Bütün sektörler “biz X alanda faaliyet gösteren bir teknoloji şirketiyiz” söylemine geçerken hepsi için tartışmasız en önemli şirket varlığı ya da değeri haline gelen veri oluyor. Bu veriyi elde etmenin çok sayıda aracı bulunurken insan deneyimi, bu alanda giderek daha güçlü ve ayrıştırıcı bir özellik kazanıyor.
İnsan deneyimine (Human Experience-HX) odaklanan şirketlerden Forsta, The Future is Human adlı raporunda, duyguların karar almadaki etkisinin anlaşılması konusunda son yıllarda daha büyük mesafe kat edildiğine dikkat çekiyor. Forsta’nın kullandığı ifadeler arasında dikkatimi çeken biri –ya da ikisi- de birinci taraftan ve sıfırıncı taraftan gelen güvenilir veri.
Birinci taraf veri, davranışsal veri olarak CRM sistemleri, ağ analitiği ve satış verisi kullanılarak uygulama içinden, satın alma geçmişinden veya hesap hareketlerinden elde edilebiliyor. Sıfırıncı taraf veri ise, müşterinin kasıtlı veya proaktif olarak paylaştığı veriyi adlandırıyor. Müşterinin deneyimi ile ilgili geri bildirimi, kişisel profili ya da satın alma eğilimlerini kapsayan bu verinin elde edildiği kaynaklar ise, müşteri ve piyasa araştırmaları, iletişim merkezi ile etkileşim ve ilgili incelemeler oluyor. Davranışsal ve bağlamı bilinen veri, perakende şirketleri başta olmak üzere bütün şirketlerin en güçlü sihirli değneği.
Buradan biraz Harry Potter tarafına geçip sihrin kaynağının değnek mi kahraman mı olduğu sorusunu sormakta yarar var. Hopi, uzun zamandır izin veren üyelerinin davranışlarını takip etmek için iyi bir dijital araç oluşturuyor. Boyner Holding Yönetim Kurulu Başkanı Cem Boyner, cep telefonlarının konum servislerinden elde ettikleri sıcaklık haritalarından mağaza için en iyi lokasyonu belirlediklerini anlatırken daha önce para ile aldıkları sıcaklık haritası verisinin bedava elde edilebildiğinin altını çiziyordu. Buna benim gençlik yıllarımın hikayesi dersek, orta yaşlılık dönemimde hikaye, Boyner içinde ayakkabı reyonunda yarım saat geçirip satın alma yapmadan çıkan bir müşteriye Divarese indirim çeki gösterip ayakkabı ihtiyacı için yeni bir seçenek sunmaya dönmüştü.
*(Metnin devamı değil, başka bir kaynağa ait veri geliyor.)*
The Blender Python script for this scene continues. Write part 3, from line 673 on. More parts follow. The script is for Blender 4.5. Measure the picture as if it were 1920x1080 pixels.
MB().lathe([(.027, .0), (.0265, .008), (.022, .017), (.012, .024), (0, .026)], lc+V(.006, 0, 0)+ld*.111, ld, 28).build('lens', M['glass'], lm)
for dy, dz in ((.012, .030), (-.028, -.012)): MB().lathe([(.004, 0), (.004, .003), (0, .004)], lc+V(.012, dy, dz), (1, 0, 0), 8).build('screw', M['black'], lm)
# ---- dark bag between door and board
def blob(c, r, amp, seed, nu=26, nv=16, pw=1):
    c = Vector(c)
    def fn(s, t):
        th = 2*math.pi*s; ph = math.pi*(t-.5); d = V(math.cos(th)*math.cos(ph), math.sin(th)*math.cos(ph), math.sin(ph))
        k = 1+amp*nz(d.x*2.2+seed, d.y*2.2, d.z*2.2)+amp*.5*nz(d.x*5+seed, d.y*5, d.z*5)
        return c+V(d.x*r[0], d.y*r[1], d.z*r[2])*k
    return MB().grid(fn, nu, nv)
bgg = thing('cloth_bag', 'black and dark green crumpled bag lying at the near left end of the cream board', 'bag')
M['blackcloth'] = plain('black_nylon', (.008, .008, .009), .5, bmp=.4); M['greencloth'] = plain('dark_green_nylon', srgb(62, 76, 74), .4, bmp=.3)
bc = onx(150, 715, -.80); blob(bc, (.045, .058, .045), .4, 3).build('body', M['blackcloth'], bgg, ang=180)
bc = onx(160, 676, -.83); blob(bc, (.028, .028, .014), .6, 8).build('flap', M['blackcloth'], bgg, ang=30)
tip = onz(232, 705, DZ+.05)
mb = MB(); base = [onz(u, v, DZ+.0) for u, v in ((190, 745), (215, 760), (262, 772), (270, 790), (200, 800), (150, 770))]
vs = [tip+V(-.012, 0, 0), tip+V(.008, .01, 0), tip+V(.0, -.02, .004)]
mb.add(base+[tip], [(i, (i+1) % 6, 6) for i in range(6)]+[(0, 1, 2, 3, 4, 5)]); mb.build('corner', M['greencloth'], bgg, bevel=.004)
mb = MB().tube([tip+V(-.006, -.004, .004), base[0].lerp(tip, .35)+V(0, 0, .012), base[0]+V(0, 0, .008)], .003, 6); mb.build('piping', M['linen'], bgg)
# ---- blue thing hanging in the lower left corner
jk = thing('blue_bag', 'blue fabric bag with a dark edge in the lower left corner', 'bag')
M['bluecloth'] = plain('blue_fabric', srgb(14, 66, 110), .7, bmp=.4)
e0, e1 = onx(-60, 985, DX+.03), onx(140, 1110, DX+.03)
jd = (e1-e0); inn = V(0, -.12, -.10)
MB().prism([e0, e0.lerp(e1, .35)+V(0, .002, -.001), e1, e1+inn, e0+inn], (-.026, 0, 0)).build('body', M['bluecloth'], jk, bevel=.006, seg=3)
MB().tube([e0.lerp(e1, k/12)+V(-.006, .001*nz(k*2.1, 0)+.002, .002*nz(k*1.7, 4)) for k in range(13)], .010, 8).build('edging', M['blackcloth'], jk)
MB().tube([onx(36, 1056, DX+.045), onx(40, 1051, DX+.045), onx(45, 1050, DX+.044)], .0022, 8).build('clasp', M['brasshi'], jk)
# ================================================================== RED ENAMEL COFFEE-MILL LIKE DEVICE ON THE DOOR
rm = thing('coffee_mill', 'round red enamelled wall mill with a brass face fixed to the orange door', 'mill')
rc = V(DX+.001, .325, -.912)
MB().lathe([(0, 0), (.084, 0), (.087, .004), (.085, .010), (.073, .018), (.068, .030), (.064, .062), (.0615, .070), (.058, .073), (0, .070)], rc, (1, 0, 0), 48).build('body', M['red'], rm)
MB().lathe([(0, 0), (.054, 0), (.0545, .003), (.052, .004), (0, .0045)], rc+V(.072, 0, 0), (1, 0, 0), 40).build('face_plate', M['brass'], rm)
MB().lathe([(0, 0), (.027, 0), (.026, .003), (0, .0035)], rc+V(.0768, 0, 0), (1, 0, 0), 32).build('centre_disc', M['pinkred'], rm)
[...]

Bu dijital araç kullanma biçimi, değneği tutan gücü tanımanızı sağlıyor.
Cem Boyner’in asıl gücü ise, dijitalden değil, perakendecilikten geliyor. Kendisinin gençliğinde iki sokağa vitrini ve mümkünse girişi olan mağazaları tercih etmelerine neden olan etken, bugün de varlığını sürdürüyor: perakendede kahramanın gücü ilgi çekebilmesi ile orantılı. Yeni Cadde mağazası, bu açıdan bana çok daha dikkat çekici görünüyor. Dijital sanat yardımıyla bu çekiciliği artırmak, hem akıllıca hem de yükselen trendi kavramak anlamına geliyor. Bu yüzden aşağıdaki habere yer verdik.
Bitirirken şunu da not düşmem gerekiyor. Ben, Cem Boyner’in asıl bombayı otonom araçlarla patlatmasını bekliyordum. Kendisini son dinlediğimde, otonom araçlarda sürücü olmayacağı için kimsenin yola bakmasının gerekmeyeceğini ve sürücünün dikkatini dağıtmak gibi bir sorun olmayacağını söyleyen Boyner, bu nedenle araçlarda cam yerine ekranların yerleştirileceğini ifade etmişti. Yolculuk süresince yolcuların dikkatini çekmek için o ekranlarda yer almanın çok önemli olacağını söyleyen Cem Boyner’den bu tür bir uygulama bekliyordum. O günlere daha varken dijital sanat uygulaması çok iyi olmuş. Bu şekilde yaratılan samimiyet, dikkat çekmekten çok daha fazlasını sağlamaya aday ve asıl sihir bunu yaratabilmekte yatıyor.